There is something about this man that makes people (even Rajinikanth) take him seriously. We, at JT were no different and were all ears when the editor of Tughlak blamed it all on the educational system prevalent in the State. “As a nation progresses, the educational system needs to progress along. But we have taken a step back into Samacheer Kalvi. It is such a joke, you can call it Sama’jeer’ Kalvi” he vented out.

Quickly grasping that the conversation was going tangential to the smooth surfaces of the over-head area of the speaker, we did probe for further information. And that is when Mr. Cho came up with this gem putting an age old practice of remembering physics fundamentals to question. “Ohm’s law is a fundamental concept in electricity and our state lost the plot when the teacher’s taught the students to remember it as ‘Vegetarian = Iyer'”. “Such a gross generalization that takes the KFC chicken eating tambrahms out of the equation” he added. “What potential do you see for a state where the electrical engineers have no consideration for ‘current’ affairs in the community”, he questioned.
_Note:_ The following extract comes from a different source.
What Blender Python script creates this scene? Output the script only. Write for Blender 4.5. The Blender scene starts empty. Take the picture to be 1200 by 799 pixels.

Such astute observations could have made headlines and trended in twitter if only someone had identified that Cho Ramswamy anagrams to “Awry ohm scam”. Wasted opportunity, really.

‘It is but a bizarre Japanese game!’ tweets Anand Ramachandran

In what has to be termed as a simple, yet wonderful theory, Anand Ramachandran attributed the power-cuts to an attempt by Nintendo to increase the sale of wii-series in Tamil Nadu. This piece of news could have made S.U.Saravanakumar more famous than Dr. UdhayaKumar, but sigh, the inactivity of @bigfatphoenix in the twitter circuits meant the news fizzled out after catching the eye of just a few of his very avid followers.

“Crazy, Manchester United followers are Crazy” tweets Venkatananth

This @venkatananth tweet surprised us. Quite unexpected from a Manchester United fan that. We approached him for further information and a short and sweet conversation later we had just one lingering thought in mind. “What is the premise for so many people in TN to support Manchester United when its Chelsea football club that has got Cole”. Valid point right? We do not have an answer for that question, but we do know that if there is someone who could do with some load shedding, it is R. Ashwin. That’s a different conversation altogether isn’t it.

“When I just thought I could leave you on that note, I am informed that Jayalalitha in a joint press conference with Sasikala has just attributed the entire problem in the state to “Generation gap” and mentioned that all is well if the old man of TN leaves the scene.”